# Given exercise:
Transcribe the material from its first line onward, ending with the line that contains "random.seed(7)" and adding nothing beyond it.

--------------------------------

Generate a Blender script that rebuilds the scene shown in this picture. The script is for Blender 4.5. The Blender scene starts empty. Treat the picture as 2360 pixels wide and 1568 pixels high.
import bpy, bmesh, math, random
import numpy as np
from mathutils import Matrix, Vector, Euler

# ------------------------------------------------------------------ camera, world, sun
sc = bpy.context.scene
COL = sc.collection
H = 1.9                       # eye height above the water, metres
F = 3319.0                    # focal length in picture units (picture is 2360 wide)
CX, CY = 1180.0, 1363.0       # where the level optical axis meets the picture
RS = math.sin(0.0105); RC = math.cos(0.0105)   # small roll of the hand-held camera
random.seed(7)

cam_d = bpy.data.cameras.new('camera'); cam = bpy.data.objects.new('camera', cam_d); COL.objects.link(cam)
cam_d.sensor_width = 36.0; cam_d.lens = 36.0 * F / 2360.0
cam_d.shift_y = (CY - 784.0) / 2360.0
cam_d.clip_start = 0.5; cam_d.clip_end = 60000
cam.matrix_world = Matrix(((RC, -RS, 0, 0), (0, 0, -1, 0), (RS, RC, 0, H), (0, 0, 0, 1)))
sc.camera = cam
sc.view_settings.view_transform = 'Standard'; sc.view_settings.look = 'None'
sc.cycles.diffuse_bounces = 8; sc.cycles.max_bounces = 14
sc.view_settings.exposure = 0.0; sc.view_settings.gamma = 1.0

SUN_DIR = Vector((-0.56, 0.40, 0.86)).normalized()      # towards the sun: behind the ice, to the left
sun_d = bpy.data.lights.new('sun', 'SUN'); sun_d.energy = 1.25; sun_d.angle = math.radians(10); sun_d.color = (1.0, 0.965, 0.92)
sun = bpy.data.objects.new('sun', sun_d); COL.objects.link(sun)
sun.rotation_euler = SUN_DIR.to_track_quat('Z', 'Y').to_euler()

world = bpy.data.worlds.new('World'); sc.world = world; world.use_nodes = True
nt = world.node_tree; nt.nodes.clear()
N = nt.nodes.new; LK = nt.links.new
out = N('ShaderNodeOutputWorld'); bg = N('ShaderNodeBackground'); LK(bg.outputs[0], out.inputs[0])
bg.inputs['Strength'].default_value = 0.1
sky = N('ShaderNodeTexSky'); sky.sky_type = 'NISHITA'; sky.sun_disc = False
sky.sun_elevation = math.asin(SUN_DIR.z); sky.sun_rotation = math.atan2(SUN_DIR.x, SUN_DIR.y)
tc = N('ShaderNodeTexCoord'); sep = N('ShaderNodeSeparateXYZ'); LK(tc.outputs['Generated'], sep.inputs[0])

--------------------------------

# Expected answer:
Generate a Blender script that rebuilds the scene shown in this picture. The script is for Blender 4.5. The Blender scene starts empty. Treat the picture as 2360 pixels wide and 1568 pixels high.
import bpy, bmesh, math, random
import numpy as np
from mathutils import Matrix, Vector, Euler

# ------------------------------------------------------------------ camera, world, sun
sc = bpy.context.scene
COL = sc.collection
H = 1.9                       # eye height above the water, metres
F = 3319.0                    # focal length in picture units (picture is 2360 wide)
CX, CY = 1180.0, 1363.0       # where the level optical axis meets the picture
RS = math.sin(0.0105); RC = math.cos(0.0105)   # small roll of the hand-held camera
random.seed(7)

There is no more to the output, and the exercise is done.